Couple months back, cocksucka, I’m sittin’ at home stoned to the fuckin’ gills. It’s 2:30 in the morning, I’m tryin’ to order tickets to the Pop-Tart convention — my Mecca, okay? Frosted strawberry, s’mores, that brown sugar cinnamon that’ll give you diabetes by lunchtime — I’m ready to live.
But I’m so fuckin’ high, instead of Pop-Tart tickets… I buy seats to a fuckin’ K-POP concert. Some group called Loona. I thought ‘Loona’ was a new pastry flavor. Turns out it’s twelve little Korean girls singin’ about love and friendship, which is the exact opposite of what I needed.
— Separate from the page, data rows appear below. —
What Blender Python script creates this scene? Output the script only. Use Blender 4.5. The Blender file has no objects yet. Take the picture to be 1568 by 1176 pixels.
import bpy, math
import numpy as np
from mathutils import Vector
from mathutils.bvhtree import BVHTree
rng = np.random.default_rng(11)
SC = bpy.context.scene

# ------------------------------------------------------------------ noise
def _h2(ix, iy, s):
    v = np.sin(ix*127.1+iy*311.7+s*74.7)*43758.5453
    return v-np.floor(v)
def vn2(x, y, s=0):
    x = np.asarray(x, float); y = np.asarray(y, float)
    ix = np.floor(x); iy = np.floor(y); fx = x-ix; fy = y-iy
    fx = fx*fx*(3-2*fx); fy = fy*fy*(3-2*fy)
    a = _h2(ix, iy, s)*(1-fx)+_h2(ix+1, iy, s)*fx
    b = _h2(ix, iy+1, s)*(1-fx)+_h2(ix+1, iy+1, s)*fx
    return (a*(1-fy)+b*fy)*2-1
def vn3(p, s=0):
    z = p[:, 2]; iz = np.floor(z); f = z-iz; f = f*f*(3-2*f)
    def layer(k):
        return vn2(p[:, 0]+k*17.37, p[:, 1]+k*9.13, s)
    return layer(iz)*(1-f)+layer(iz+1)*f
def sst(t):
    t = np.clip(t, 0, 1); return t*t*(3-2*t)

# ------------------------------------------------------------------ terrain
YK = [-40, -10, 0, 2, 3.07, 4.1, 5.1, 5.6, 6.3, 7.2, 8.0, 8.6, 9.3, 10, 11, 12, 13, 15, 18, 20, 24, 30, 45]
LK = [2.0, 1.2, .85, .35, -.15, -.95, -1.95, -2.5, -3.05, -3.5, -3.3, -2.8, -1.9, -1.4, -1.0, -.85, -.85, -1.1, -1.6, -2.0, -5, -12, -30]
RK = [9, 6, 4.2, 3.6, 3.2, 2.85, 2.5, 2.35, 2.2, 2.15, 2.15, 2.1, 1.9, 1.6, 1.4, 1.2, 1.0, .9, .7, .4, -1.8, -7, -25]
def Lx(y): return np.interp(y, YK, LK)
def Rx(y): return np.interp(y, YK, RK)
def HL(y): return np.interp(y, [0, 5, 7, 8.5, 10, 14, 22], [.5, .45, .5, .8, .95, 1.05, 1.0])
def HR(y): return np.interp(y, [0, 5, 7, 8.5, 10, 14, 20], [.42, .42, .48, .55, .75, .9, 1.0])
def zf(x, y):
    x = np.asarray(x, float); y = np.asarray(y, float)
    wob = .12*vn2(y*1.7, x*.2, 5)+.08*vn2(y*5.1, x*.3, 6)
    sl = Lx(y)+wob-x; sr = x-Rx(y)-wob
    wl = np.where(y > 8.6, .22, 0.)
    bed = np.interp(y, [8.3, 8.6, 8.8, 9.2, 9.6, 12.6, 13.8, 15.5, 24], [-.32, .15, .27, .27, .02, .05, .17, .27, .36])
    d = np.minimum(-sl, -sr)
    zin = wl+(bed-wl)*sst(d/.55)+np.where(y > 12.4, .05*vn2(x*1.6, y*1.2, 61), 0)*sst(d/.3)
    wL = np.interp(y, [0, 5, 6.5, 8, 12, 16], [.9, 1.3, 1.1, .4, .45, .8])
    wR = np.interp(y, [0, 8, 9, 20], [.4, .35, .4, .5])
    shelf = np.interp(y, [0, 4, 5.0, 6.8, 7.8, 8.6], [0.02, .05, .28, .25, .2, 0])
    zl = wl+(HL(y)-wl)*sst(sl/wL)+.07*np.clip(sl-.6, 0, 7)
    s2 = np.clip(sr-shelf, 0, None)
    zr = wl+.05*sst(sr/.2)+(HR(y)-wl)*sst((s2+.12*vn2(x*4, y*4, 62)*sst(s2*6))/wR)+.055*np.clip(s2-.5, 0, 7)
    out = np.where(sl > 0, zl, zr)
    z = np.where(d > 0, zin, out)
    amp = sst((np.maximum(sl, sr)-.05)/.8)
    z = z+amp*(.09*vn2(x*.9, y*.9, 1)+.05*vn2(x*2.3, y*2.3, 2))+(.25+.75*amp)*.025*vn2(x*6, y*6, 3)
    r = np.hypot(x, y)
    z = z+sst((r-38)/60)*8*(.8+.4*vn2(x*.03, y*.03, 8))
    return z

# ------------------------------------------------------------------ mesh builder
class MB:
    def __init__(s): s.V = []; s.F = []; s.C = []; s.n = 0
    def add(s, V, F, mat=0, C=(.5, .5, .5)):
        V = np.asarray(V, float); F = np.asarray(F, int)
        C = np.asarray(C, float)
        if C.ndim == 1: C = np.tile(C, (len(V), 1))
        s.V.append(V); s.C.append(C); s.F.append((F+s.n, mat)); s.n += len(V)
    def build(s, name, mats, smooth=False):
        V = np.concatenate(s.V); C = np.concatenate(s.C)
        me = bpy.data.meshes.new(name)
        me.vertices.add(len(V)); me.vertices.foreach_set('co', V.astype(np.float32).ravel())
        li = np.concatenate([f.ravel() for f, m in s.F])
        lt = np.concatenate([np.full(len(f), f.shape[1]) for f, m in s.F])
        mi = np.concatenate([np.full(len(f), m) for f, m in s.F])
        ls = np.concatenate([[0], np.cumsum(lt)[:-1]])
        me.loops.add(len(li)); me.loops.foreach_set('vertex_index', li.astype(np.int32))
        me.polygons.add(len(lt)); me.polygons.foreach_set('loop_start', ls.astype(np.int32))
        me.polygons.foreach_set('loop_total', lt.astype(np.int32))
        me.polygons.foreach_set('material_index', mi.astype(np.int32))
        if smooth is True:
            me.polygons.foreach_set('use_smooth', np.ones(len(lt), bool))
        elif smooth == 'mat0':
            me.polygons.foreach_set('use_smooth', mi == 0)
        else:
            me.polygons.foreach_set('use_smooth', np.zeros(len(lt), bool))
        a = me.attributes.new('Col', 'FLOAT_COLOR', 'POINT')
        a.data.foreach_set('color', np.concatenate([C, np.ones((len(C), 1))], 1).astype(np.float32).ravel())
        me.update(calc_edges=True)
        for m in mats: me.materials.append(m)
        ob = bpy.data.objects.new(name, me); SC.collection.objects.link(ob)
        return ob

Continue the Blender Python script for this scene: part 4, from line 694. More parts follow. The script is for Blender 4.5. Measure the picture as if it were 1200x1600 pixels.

So now it’s the day of the concert. I’m like, ‘Alright, let’s make the best of it.’ I eat TWO stars of death — that’s 2,000 milligrams, cocksucka. That’s the edible dosage where you either time travel or shit yourself tryin’.
I get there… 6,000 teenagers in pastel skirts and glitter makeup. I’m in the middle like a gorilla that wandered into a Hello Kitty store — then I hear it…
Squeak… squish… squeak… squish.
The crowd splits in half like the last scene of Ghostbusters… and there he is. J-Tard. The king of human mildew. He’s in that Herman Miller chair, rollin’ forward like a slow-motion car crash. His skin’s three different colors — none of ‘em healthy. He’s cock's leakin' mushroom soup.
He’s got a crusty blonde wig on sideways, shoutin’, ‘OUTTA MY WAY, I’M BASED!’ And bro — the smell… The smell was like if you boiled an old gym sock in raccoon piss and let it sit in the sun for a month. People were cryin’.
The girls in Loona stop mid-song like they hit an invisible wall and start throwin' up on stage — glittery K-Pop puke, cocksucka. Security’s runnin’ in with gloves and masks, fans are stampeding like a fuckin’ kaiju just hit Seoul.
Lights on, announcement: ‘Concert cancelled due to biohazard conditions.’ Moral of the story? Never put mutants near synchronized dance numbers.